Set task - Restate all of the data exactly.

Stored records -

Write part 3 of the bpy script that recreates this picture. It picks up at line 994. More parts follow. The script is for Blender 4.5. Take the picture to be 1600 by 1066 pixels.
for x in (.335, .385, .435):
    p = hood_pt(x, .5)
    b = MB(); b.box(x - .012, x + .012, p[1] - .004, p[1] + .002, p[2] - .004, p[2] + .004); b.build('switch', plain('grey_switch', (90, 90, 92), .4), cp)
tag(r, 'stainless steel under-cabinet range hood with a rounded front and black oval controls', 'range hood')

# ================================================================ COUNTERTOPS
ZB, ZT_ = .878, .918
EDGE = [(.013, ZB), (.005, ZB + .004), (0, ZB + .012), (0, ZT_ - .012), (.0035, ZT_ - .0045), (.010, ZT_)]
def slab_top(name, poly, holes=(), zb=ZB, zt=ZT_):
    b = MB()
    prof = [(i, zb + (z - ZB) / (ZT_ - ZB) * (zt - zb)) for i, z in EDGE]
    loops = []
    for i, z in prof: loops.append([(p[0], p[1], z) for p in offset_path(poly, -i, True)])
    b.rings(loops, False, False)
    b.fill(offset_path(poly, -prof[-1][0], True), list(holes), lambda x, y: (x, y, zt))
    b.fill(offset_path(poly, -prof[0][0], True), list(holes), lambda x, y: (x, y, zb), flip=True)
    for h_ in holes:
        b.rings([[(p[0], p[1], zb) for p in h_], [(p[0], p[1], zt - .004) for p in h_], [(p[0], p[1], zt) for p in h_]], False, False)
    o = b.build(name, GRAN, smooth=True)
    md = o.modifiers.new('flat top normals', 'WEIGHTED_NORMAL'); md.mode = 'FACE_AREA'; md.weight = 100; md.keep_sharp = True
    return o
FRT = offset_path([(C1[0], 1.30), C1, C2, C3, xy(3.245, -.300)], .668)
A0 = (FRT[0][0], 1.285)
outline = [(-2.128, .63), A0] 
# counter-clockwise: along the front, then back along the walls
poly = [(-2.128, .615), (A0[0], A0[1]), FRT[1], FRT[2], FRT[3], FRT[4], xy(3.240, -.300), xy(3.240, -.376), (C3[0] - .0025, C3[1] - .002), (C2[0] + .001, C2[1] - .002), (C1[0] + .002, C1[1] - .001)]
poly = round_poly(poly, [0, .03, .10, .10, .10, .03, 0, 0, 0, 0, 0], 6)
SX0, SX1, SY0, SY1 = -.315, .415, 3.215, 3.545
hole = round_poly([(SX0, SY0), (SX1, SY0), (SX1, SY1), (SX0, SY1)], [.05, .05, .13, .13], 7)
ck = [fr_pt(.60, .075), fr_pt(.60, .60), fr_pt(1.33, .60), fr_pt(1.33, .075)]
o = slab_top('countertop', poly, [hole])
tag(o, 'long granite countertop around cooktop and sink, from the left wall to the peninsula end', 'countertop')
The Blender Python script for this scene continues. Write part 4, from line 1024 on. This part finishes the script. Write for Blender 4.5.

Solution -
Write part 3 of the bpy script that recreates this picture. It picks up at line 994. More parts follow. The script is for Blender 4.5. Take the picture to be 1600 by 1066 pixels.
for x in (.335, .385, .435):
    p = hood_pt(x, .5)
    b = MB(); b.box(x - .012, x + .012, p[1] - .004, p[1] + .002, p[2] - .004, p[2] + .004); b.build('switch', plain('grey_switch', (90, 90, 92), .4), cp)
tag(r, 'stainless steel under-cabinet range hood with a rounded front and black oval controls', 'range hood')

# ================================================================ COUNTERTOPS
ZB, ZT_ = .878, .918
EDGE = [(.013, ZB), (.005, ZB + .004), (0, ZB + .012), (0, ZT_ - .012), (.0035, ZT_ - .0045), (.010, ZT_)]
def slab_top(name, poly, holes=(), zb=ZB, zt=ZT_):
    b = MB()
    prof = [(i, zb + (z - ZB) / (ZT_ - ZB) * (zt - zb)) for i, z in EDGE]
    loops = []
    for i, z in prof: loops.append([(p[0], p[1], z) for p in offset_path(poly, -i, True)])
    b.rings(loops, False, False)
    b.fill(offset_path(poly, -prof[-1][0], True), list(holes), lambda x, y: (x, y, zt))
    b.fill(offset_path(poly, -prof[0][0], True), list(holes), lambda x, y: (x, y, zb), flip=True)
    for h_ in holes:
        b.rings([[(p[0], p[1], zb) for p in h_], [(p[0], p[1], zt - .004) for p in h_], [(p[0], p[1], zt) for p in h_]], False, False)
    o = b.build(name, GRAN, smooth=True)
    md = o.modifiers.new('flat top normals', 'WEIGHTED_NORMAL'); md.mode = 'FACE_AREA'; md.weight = 100; md.keep_sharp = True
    return o
FRT = offset_path([(C1[0], 1.30), C1, C2, C3, xy(3.245, -.300)], .668)
A0 = (FRT[0][0], 1.285)
outline = [(-2.128, .63), A0] 
# counter-clockwise: along the front, then back along the walls
poly = [(-2.128, .615), (A0[0], A0[1]), FRT[1], FRT[2], FRT[3], FRT[4], xy(3.240, -.300), xy(3.240, -.376), (C3[0] - .0025, C3[1] - .002), (C2[0] + .001, C2[1] - .002), (C1[0] + .002, C1[1] - .001)]
poly = round_poly(poly, [0, .03, .10, .10, .10, .03, 0, 0, 0, 0, 0], 6)
SX0, SX1, SY0, SY1 = -.315, .415, 3.215, 3.545
hole = round_poly([(SX0, SY0), (SX1, SY0), (SX1, SY1), (SX0, SY1)], [.05, .05, .13, .13], 7)
ck = [fr_pt(.60, .075), fr_pt(.60, .60), fr_pt(1.33, .60), fr_pt(1.33, .075)]
o = slab_top('countertop', poly, [hole])
tag(o, 'long granite countertop around cooktop and sink, from the left wall to the peninsula end', 'countertop')
The Blender Python script for this scene continues. Write part 4, from line 1024 on. This part finishes the script. Write for Blender 4.5.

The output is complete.